In the "chow line" we made this guy suffer. He would never be first when we were hungry and bumped him to last. When we hit the showers it was worse than gym class, this guy would walk into the stall with his beer can. When he went to the sink to shave, he had his beer can. We ridiculed him, naked and all. Didn't bother us.

Sometimes I think back to that hot summer day and remember that beer can. How often I should know right from wrong, the right from the left. But, I don't do it. I mess up, just like that Airman. There is a moral choice to be made, but I fail God and go the other direction. So, who gets stuck with the beer can?

I guess Jesus is sort of like that guy when we screw up.

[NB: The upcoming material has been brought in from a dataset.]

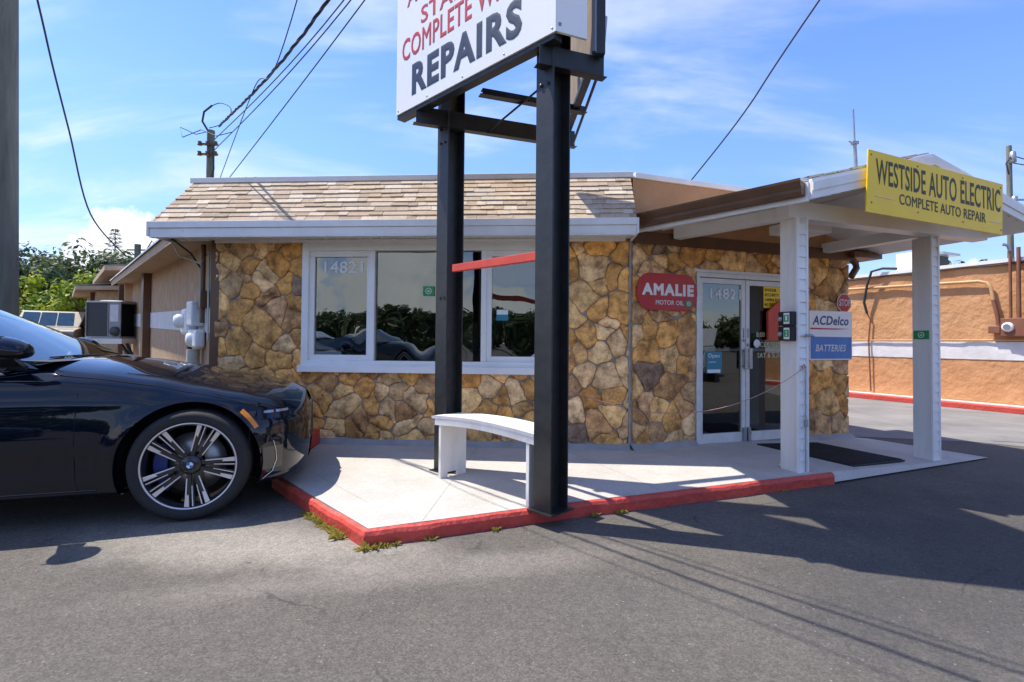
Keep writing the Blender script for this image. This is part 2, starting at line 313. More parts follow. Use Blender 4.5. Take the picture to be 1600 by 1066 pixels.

Isaiah 53:2-5 says of Christ "We turned our backs on him and looked the other way when he went by. He was despised, and we did not care. Yet it was our weaknesses he carried; it was our sorrows that weighed him down. And we thought his troubles were a punishment from God for his own sins! But he was wounded and crushed for our sins. He was beaten that we might have peace. He was whipped, and we were healed!" (New Living Translation).

I know, you don't want to read bible verses, but if you made it to this sentence - congratulations! Most people don't think of a beer can when they look up at a "cross" in a church. That symbol just doesn't fit. But for me, I sometimes think of it that way.


Enough, ok? I won't push it. But, if you've never really saw the cross for what it was or the claim that Jesus Christ is there to pick up the pieces when you make a bad choice, would you consider that claim today?